Delbert ‘Shorty’ Belton buried with military honors

Natasha Belton struggled to stay calm when a member of the United States Army Area Veterans Honor Guard handed her the American flag that had covered her great-grandfather’s casket. “I tried not to think about it,” Natasha Belton said, clutching the flag to her heart after Delbert “Shorty” Belton’s funeral. “I was trying not to cry. I didn’t know what to do.” Hundreds gathered to honor the life of Delbert Belton at Greenwood Memorial Terrace, where he was buried with full military honors. The air was filled with quiet sobs as Belton’s flag-draped casket was brought to the service by a military guard. Police say Belton was brutally beaten in his car while he waited for a friend near the Eagles Lodge.
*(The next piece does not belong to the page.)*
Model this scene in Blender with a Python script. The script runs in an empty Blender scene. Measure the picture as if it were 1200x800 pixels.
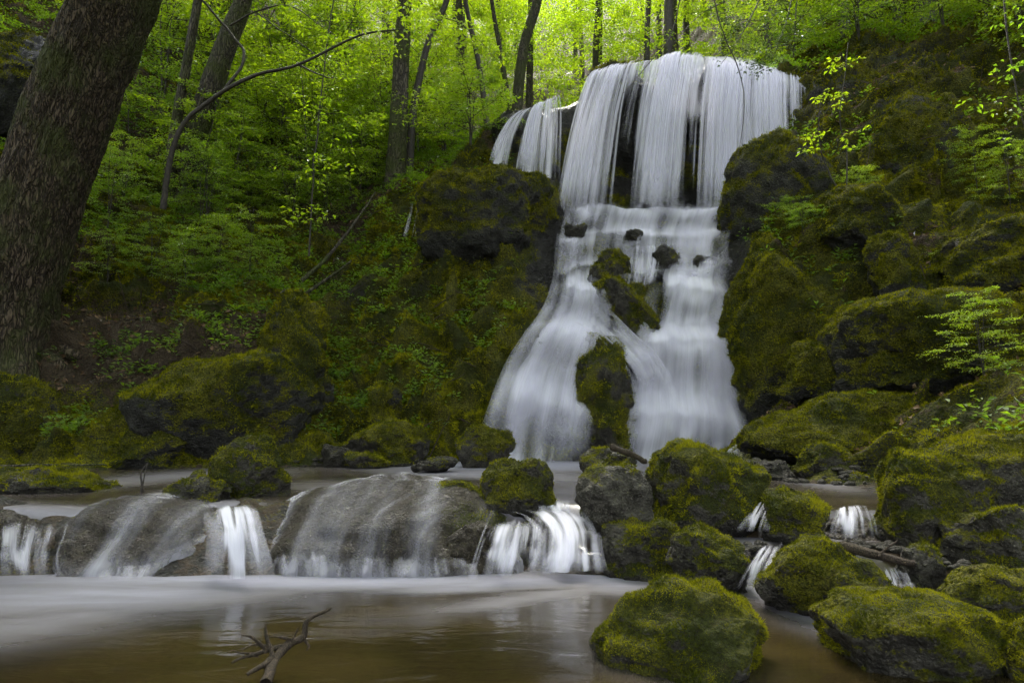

Belton’s family opted for a closed casket – Bobbie Belton, his daughter-in-law, said the injuries left him unrecognizable. Both suspects, Demetruis Glenn and Kenan Adams-Kinard, are in custody and await trial on charges of first-degree murder and first-degree robbery. Pastor Homer Todd led the crowd in prayer for the service, reflecting on Belton’s life growing up in Spokane and later serving in World War II, where he fought in the bloody Battle of Okinawa. “Often the path of painful memories is the one that leads us in our direction of our healing,” Todd said. “Most of you have memories crowding in on you.” Belton had a generous heart, Todd said, and was always finding ways to help his friends. He was “full of vim and vigor,” he said, and despite his old age and declining health always made time to have coffee or to dance with a friend at the Eagles Lodge or the Lariat Inn in Mead. “There are a lot of gals that will miss having a partner at those events,” he said. There was also evidence of Belton’s bravery everywhere, he said, from growing up during the Great Depression to facing the enemy in the Pacific Theater and even to the night he died. “There is evidence on his knuckles as he faced the overwhelming odds of those who would rob him of his money and his life,” he said.